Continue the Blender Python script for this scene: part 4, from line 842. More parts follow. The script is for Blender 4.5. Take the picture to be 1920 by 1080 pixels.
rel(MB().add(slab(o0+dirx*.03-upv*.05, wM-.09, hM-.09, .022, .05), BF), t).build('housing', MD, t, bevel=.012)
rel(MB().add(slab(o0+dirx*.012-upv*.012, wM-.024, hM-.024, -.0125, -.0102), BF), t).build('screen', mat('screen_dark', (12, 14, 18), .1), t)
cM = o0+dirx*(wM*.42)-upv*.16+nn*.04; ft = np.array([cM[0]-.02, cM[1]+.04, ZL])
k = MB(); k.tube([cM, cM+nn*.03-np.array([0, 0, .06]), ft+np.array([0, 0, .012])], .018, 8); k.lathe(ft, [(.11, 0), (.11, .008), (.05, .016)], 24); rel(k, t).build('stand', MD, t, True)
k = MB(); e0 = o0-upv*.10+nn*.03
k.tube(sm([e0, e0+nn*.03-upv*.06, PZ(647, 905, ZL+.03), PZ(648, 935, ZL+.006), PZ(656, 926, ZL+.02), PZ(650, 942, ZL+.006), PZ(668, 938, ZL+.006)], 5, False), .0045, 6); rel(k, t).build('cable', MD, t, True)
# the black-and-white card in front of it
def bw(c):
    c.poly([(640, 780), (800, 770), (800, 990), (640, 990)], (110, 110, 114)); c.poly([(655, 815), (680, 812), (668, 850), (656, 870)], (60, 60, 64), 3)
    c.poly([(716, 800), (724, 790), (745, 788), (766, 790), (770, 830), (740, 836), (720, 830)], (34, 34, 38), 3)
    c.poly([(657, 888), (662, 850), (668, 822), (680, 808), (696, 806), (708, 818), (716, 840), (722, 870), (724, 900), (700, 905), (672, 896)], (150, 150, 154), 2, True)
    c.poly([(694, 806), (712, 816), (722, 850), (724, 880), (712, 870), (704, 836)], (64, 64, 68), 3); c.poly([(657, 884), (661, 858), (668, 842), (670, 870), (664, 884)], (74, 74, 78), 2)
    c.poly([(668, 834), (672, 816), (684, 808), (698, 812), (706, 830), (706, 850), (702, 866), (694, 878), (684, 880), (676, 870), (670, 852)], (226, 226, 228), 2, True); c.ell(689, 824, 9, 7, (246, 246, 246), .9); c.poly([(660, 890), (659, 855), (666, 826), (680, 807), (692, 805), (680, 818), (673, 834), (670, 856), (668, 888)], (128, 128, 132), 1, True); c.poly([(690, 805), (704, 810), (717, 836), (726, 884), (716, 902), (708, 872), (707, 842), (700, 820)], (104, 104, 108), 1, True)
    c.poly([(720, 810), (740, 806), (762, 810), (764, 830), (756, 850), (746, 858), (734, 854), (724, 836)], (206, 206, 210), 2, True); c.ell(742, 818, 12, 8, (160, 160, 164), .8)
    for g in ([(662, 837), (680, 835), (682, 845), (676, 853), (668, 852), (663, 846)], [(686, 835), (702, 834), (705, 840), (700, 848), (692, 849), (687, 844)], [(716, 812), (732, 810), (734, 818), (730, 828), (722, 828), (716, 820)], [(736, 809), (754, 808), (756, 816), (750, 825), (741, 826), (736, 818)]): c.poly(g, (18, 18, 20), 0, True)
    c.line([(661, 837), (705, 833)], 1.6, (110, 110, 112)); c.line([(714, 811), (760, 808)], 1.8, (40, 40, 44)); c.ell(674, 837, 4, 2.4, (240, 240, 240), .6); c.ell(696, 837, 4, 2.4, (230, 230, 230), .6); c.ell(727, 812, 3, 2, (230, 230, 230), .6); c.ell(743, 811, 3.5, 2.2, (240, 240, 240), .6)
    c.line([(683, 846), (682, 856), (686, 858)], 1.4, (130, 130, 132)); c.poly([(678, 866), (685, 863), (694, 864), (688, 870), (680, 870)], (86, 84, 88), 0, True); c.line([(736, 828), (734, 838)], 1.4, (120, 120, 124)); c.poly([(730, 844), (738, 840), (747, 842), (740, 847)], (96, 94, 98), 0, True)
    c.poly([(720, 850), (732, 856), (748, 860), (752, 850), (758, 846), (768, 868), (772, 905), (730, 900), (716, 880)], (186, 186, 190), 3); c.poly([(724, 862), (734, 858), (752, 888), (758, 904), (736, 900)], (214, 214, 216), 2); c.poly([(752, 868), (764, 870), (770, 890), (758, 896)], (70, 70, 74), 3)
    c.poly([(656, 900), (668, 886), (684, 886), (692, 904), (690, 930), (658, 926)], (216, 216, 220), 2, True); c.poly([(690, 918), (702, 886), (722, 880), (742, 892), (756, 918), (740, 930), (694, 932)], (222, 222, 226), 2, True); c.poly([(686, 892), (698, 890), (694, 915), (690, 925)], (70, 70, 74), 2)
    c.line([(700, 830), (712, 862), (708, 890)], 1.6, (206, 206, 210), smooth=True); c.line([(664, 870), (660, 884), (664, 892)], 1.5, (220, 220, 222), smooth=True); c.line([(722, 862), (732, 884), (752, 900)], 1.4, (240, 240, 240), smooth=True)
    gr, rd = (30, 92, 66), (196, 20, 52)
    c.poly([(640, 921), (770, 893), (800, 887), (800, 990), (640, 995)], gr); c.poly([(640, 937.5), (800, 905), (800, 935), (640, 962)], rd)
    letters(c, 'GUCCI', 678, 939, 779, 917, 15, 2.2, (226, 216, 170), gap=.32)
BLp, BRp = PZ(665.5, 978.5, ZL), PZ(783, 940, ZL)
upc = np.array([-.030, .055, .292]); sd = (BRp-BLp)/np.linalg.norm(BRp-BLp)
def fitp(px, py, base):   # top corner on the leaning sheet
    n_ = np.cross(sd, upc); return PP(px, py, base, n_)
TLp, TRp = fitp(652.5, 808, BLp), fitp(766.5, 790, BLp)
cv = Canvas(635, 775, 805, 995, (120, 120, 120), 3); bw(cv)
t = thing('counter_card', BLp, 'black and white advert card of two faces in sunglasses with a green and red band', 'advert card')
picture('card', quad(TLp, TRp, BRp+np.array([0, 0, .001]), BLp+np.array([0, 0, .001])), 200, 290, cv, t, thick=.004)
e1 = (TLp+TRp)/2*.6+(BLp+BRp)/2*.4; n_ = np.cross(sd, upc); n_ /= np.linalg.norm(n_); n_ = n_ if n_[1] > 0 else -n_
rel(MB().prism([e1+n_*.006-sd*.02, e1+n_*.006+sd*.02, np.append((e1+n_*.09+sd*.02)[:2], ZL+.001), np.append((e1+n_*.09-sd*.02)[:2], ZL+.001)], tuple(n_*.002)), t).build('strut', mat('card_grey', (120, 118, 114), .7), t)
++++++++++
* WHAT THE TASK REQUIRES:
Return every line of the material exactly.

* RESPONSE:
Continue the Blender Python script for this scene: part 4, from line 842. More parts follow. The script is for Blender 4.5. Take the picture to be 1920 by 1080 pixels.
rel(MB().add(slab(o0+dirx*.03-upv*.05, wM-.09, hM-.09, .022, .05), BF), t).build('housing', MD, t, bevel=.012)
rel(MB().add(slab(o0+dirx*.012-upv*.012, wM-.024, hM-.024, -.0125, -.0102), BF), t).build('screen', mat('screen_dark', (12, 14, 18), .1), t)
cM = o0+dirx*(wM*.42)-upv*.16+nn*.04; ft = np.array([cM[0]-.02, cM[1]+.04, ZL])
k = MB(); k.tube([cM, cM+nn*.03-np.array([0, 0, .06]), ft+np.array([0, 0, .012])], .018, 8); k.lathe(ft, [(.11, 0), (.11, .008), (.05, .016)], 24); rel(k, t).build('stand', MD, t, True)
k = MB(); e0 = o0-upv*.10+nn*.03
k.tube(sm([e0, e0+nn*.03-upv*.06, PZ(647, 905, ZL+.03), PZ(648, 935, ZL+.006), PZ(656, 926, ZL+.02), PZ(650, 942, ZL+.006), PZ(668, 938, ZL+.006)], 5, False), .0045, 6); rel(k, t).build('cable', MD, t, True)
# the black-and-white card in front of it
def bw(c):
    c.poly([(640, 780), (800, 770), (800, 990), (640, 990)], (110, 110, 114)); c.poly([(655, 815), (680, 812), (668, 850), (656, 870)], (60, 60, 64), 3)
    c.poly([(716, 800), (724, 790), (745, 788), (766, 790), (770, 830), (740, 836), (720, 830)], (34, 34, 38), 3)
    c.poly([(657, 888), (662, 850), (668, 822), (680, 808), (696, 806), (708, 818), (716, 840), (722, 870), (724, 900), (700, 905), (672, 896)], (150, 150, 154), 2, True)
    c.poly([(694, 806), (712, 816), (722, 850), (724, 880), (712, 870), (704, 836)], (64, 64, 68), 3); c.poly([(657, 884), (661, 858), (668, 842), (670, 870), (664, 884)], (74, 74, 78), 2)
    c.poly([(668, 834), (672, 816), (684, 808), (698, 812), (706, 830), (706, 850), (702, 866), (694, 878), (684, 880), (676, 870), (670, 852)], (226, 226, 228), 2, True); c.ell(689, 824, 9, 7, (246, 246, 246), .9); c.poly([(660, 890), (659, 855), (666, 826), (680, 807), (692, 805), (680, 818), (673, 834), (670, 856), (668, 888)], (128, 128, 132), 1, True); c.poly([(690, 805), (704, 810), (717, 836), (726, 884), (716, 902), (708, 872), (707, 842), (700, 820)], (104, 104, 108), 1, True)
    c.poly([(720, 810), (740, 806), (762, 810), (764, 830), (756, 850), (746, 858), (734, 854), (724, 836)], (206, 206, 210), 2, True); c.ell(742, 818, 12, 8, (160, 160, 164), .8)
    for g in ([(662, 837), (680, 835), (682, 845), (676, 853), (668, 852), (663, 846)], [(686, 835), (702, 834), (705, 840), (700, 848), (692, 849), (687, 844)], [(716, 812), (732, 810), (734, 818), (730, 828), (722, 828), (716, 820)], [(736, 809), (754, 808), (756, 816), (750, 825), (741, 826), (736, 818)]): c.poly(g, (18, 18, 20), 0, True)
    c.line([(661, 837), (705, 833)], 1.6, (110, 110, 112)); c.line([(714, 811), (760, 808)], 1.8, (40, 40, 44)); c.ell(674, 837, 4, 2.4, (240, 240, 240), .6); c.ell(696, 837, 4, 2.4, (230, 230, 230), .6); c.ell(727, 812, 3, 2, (230, 230, 230), .6); c.ell(743, 811, 3.5, 2.2, (240, 240, 240), .6)
    c.line([(683, 846), (682, 856), (686, 858)], 1.4, (130, 130, 132)); c.poly([(678, 866), (685, 863), (694, 864), (688, 870), (680, 870)], (86, 84, 88), 0, True); c.line([(736, 828), (734, 838)], 1.4, (120, 120, 124)); c.poly([(730, 844), (738, 840), (747, 842), (740, 847)], (96, 94, 98), 0, True)
    c.poly([(720, 850), (732, 856), (748, 860), (752, 850), (758, 846), (768, 868), (772, 905), (730, 900), (716, 880)], (186, 186, 190), 3); c.poly([(724, 862), (734, 858), (752, 888), (758, 904), (736, 900)], (214, 214, 216), 2); c.poly([(752, 868), (764, 870), (770, 890), (758, 896)], (70, 70, 74), 3)
    c.poly([(656, 900), (668, 886), (684, 886), (692, 904), (690, 930), (658, 926)], (216, 216, 220), 2, True); c.poly([(690, 918), (702, 886), (722, 880), (742, 892), (756, 918), (740, 930), (694, 932)], (222, 222, 226), 2, True); c.poly([(686, 892), (698, 890), (694, 915), (690, 925)], (70, 70, 74), 2)
    c.line([(700, 830), (712, 862), (708, 890)], 1.6, (206, 206, 210), smooth=True); c.line([(664, 870), (660, 884), (664, 892)], 1.5, (220, 220, 222), smooth=True); c.line([(722, 862), (732, 884), (752, 900)], 1.4, (240, 240, 240), smooth=True)
    gr, rd = (30, 92, 66), (196, 20, 52)
    c.poly([(640, 921), (770, 893), (800, 887), (800, 990), (640, 995)], gr); c.poly([(640, 937.5), (800, 905), (800, 935), (640, 962)], rd)
    letters(c, 'GUCCI', 678, 939, 779, 917, 15, 2.2, (226, 216, 170), gap=.32)
BLp, BRp = PZ(665.5, 978.5, ZL), PZ(783, 940, ZL)
upc = np.array([-.030, .055, .292]); sd = (BRp-BLp)/np.linalg.norm(BRp-BLp)
def fitp(px, py, base):   # top corner on the leaning sheet
    n_ = np.cross(sd, upc); return PP(px, py, base, n_)
TLp, TRp = fitp(652.5, 808, BLp), fitp(766.5, 790, BLp)
cv = Canvas(635, 775, 805, 995, (120, 120, 120), 3); bw(cv)
t = thing('counter_card', BLp, 'black and white advert card of two faces in sunglasses with a green and red band', 'advert card')
picture('card', quad(TLp, TRp, BRp+np.array([0, 0, .001]), BLp+np.array([0, 0, .001])), 200, 290, cv, t, thick=.004)
e1 = (TLp+TRp)/2*.6+(BLp+BRp)/2*.4; n_ = np.cross(sd, upc); n_ /= np.linalg.norm(n_); n_ = n_ if n_[1] > 0 else -n_
rel(MB().prism([e1+n_*.006-sd*.02, e1+n_*.006+sd*.02, np.append((e1+n_*.09+sd*.02)[:2], ZL+.001), np.append((e1+n_*.09-sd*.02)[:2], ZL+.001)], tuple(n_*.002)), t).build('strut', mat('card_grey', (120, 118, 114), .7), t)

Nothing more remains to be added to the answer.